Both Lebanon and Syria gained their independence from the French in 1946 and they share the same history and language. But as Hazem Saghieh pointed out in the Arabic-language newspaper Al-Hayat this month, Syria chose "unity" while Lebanon chose "liberty". The Syrian flag, with its governessy and ferocious eagle, rarely flew contentedly next to Lebanon's gentle cedar tree banner. Syria has always looked outwards, towards Arab brotherhood and nationalism, first imagined by King Faisel the First, the spiritual father of Syria who vainly sought an Arab version of the Turkish Ottoman empire.

Lebanon looked inwards, at its internal sectarian divisions, its divided cities. If Syria called itself the "beating heart of Arabism", Lebanon was content to be "the only democracy in the Middle East" - though both claims were happier on paper than they were on the ground. Syrian populism challenged Lebanese individualism. Saghieh claims that Syria was formed on the national model of Germany or Italy, while Lebanon was inspired by the political pacts that created Switzerland and Belgium. Syria has its own confessional divisions - I used to watch the pained expressions of its ministers whenever I mentioned the unmentionable: the Alawite faith of the President, the Kurds, the Sunni majority. But these divisions are to be ignored. Lebanon is Eve, the seducer. Syria is Adam. And Eve was once part of Adam's body.

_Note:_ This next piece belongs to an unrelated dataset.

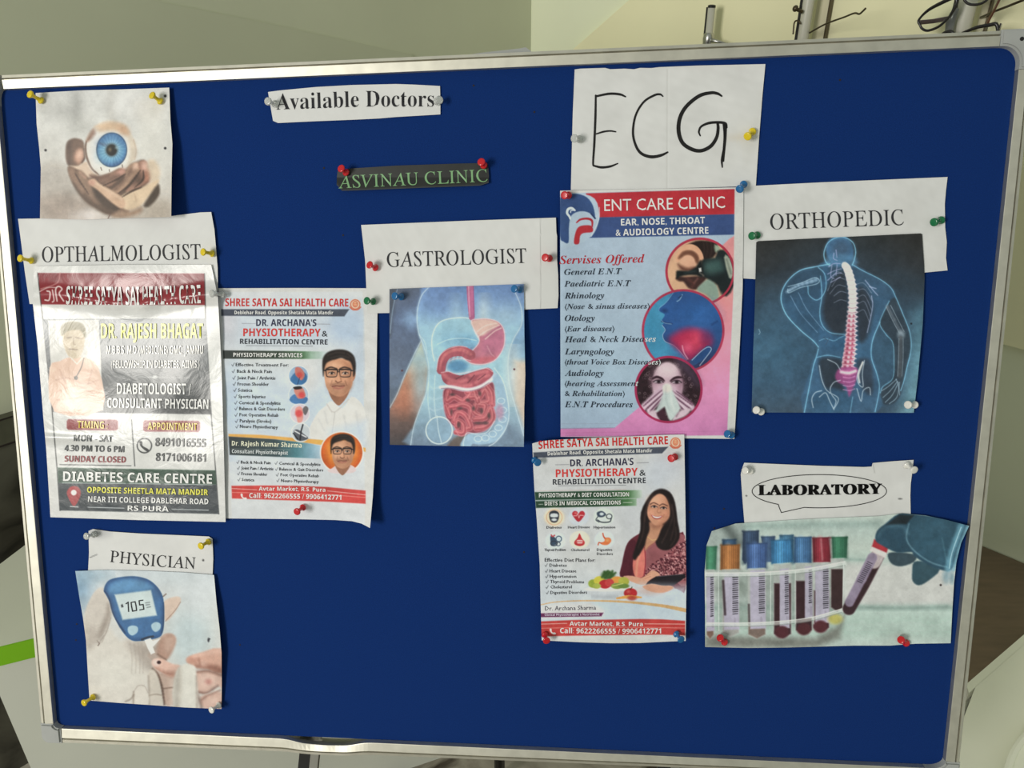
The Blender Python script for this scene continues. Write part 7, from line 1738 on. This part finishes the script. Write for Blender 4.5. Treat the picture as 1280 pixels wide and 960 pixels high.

But into the Middle East we have again sent our military forces, in unprecedented numbers, and given our Israeli allies weapons in unprecedented numbers. And the Muslims - you can see their faithful reflection in the lakes and rivers of Lebanon - appear to be winning the war. We have been engulfed in Iraq and are being crushed in southern Afghanistan. Israel was defeated by Hizbollah and cannot suppress the Palestinian intifada. Civil wars or near civil wars have broken out in the lands of our occupation.

And now the same fate taps Lebanon on the shoulder. Oh yes, America will stand firmly at the side of Siniora's democratically elected government against Iran's axis of evil and the devil-Baathists of Syria. But Siniora, "our man" in Lebanon, is in deep trouble.

What we are watching across the whole region is the steady but increasing collapse of American imperial power. It will not be a joyous event. It may prove to be terrifying. It will definitely be bloody. And Lebanon may now be the mirror that proves it all true.